__The request__
Retype nothing but the lines from the start of the material up to and including the line with "inst('corrugated_sheet', me, (x0-2.5, 0, 0), wf)". Pictures don't belong in the copy.

--- START OF Given entries ---

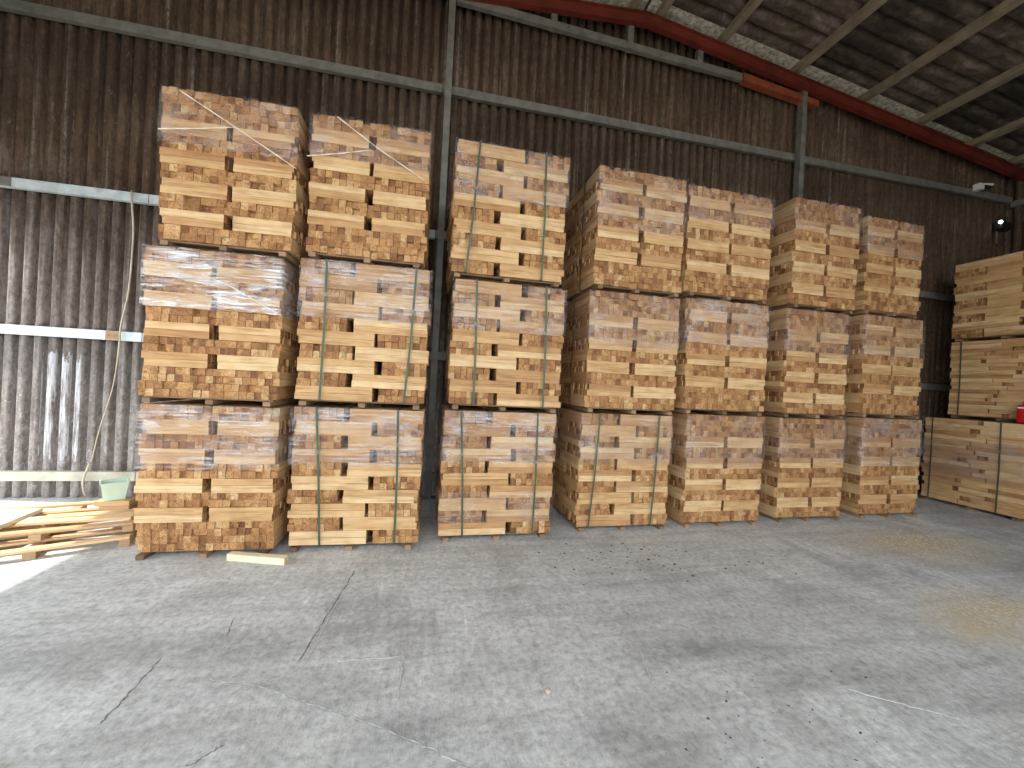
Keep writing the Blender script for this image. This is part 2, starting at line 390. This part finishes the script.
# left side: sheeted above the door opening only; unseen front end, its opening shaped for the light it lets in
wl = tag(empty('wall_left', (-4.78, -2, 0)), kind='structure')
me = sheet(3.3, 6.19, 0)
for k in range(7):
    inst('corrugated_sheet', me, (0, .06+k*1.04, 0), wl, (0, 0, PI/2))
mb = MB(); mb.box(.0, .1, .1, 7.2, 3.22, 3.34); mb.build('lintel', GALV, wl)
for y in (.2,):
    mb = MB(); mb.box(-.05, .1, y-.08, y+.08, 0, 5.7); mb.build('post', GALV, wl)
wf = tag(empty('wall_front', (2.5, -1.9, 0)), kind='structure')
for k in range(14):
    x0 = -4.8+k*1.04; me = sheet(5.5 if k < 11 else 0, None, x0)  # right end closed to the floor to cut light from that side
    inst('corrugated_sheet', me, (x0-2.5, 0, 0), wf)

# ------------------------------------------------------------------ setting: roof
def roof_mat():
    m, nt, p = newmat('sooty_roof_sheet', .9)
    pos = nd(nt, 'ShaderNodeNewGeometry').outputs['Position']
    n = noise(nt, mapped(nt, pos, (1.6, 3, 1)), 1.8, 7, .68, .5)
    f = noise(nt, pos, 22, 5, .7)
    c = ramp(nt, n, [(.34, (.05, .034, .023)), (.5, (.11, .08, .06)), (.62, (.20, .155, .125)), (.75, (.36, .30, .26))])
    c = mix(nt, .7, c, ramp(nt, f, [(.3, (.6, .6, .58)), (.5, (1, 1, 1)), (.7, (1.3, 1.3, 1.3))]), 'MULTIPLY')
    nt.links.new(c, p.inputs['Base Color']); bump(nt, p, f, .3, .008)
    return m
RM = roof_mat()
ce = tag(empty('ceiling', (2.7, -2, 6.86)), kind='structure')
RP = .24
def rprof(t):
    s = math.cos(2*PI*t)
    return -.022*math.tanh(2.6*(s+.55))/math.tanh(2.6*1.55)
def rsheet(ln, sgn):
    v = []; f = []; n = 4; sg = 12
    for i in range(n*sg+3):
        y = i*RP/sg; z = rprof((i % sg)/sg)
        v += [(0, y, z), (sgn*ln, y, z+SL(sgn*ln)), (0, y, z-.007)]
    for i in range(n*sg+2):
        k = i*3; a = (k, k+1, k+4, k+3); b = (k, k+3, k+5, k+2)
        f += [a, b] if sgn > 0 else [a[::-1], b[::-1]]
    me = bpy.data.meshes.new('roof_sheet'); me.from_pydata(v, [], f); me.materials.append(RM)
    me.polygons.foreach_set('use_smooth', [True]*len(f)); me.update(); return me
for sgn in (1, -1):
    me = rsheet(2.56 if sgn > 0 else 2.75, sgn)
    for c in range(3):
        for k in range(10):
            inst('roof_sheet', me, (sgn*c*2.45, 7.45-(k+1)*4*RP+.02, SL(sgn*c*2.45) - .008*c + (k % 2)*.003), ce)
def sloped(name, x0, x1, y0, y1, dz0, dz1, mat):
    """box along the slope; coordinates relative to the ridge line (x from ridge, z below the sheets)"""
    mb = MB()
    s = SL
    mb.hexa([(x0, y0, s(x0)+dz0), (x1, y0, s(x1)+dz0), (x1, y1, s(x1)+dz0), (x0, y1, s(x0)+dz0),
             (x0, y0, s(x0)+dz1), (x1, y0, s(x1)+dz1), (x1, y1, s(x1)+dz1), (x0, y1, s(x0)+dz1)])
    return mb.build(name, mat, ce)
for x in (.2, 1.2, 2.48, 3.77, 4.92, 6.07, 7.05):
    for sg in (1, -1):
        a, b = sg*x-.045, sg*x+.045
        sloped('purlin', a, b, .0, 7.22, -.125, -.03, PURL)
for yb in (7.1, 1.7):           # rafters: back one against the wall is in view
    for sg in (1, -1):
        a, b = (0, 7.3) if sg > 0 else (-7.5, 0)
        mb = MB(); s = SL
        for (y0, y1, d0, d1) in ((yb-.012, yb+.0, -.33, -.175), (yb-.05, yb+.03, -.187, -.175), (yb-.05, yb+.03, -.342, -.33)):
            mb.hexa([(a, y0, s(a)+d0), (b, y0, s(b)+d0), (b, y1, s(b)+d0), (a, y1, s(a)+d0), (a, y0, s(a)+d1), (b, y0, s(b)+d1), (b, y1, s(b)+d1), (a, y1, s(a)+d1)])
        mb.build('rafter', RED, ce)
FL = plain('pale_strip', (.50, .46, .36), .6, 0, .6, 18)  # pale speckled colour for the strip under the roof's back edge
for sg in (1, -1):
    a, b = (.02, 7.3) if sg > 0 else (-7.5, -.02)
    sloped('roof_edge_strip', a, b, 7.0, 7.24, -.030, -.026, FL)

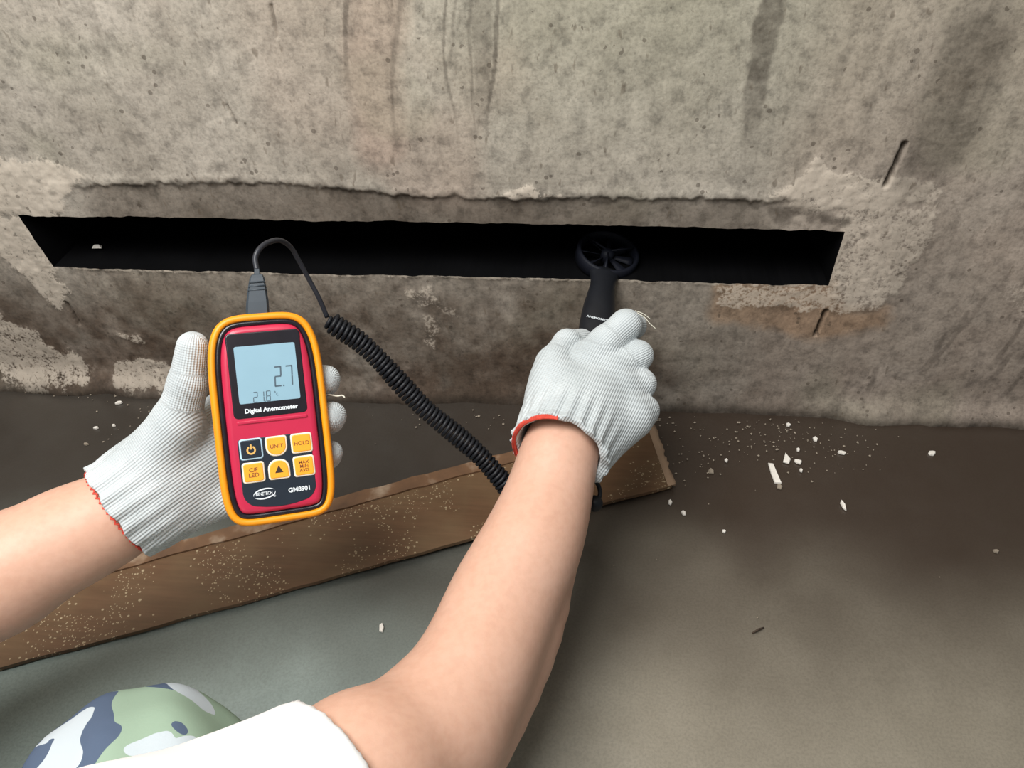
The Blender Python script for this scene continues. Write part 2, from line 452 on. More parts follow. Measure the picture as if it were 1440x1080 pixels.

--- END OF Given entries ---

__Response to the exercise__
Keep writing the Blender script for this image. This is part 2, starting at line 390. This part finishes the script.
# left side: sheeted above the door opening only; unseen front end, its opening shaped for the light it lets in
wl = tag(empty('wall_left', (-4.78, -2, 0)), kind='structure')
me = sheet(3.3, 6.19, 0)
for k in range(7):
    inst('corrugated_sheet', me, (0, .06+k*1.04, 0), wl, (0, 0, PI/2))
mb = MB(); mb.box(.0, .1, .1, 7.2, 3.22, 3.34); mb.build('lintel', GALV, wl)
for y in (.2,):
    mb = MB(); mb.box(-.05, .1, y-.08, y+.08, 0, 5.7); mb.build('post', GALV, wl)
wf = tag(empty('wall_front', (2.5, -1.9, 0)), kind='structure')
for k in range(14):
    x0 = -4.8+k*1.04; me = sheet(5.5 if k < 11 else 0, None, x0)  # right end closed to the floor to cut light from that side
    inst('corrugated_sheet', me, (x0-2.5, 0, 0), wf)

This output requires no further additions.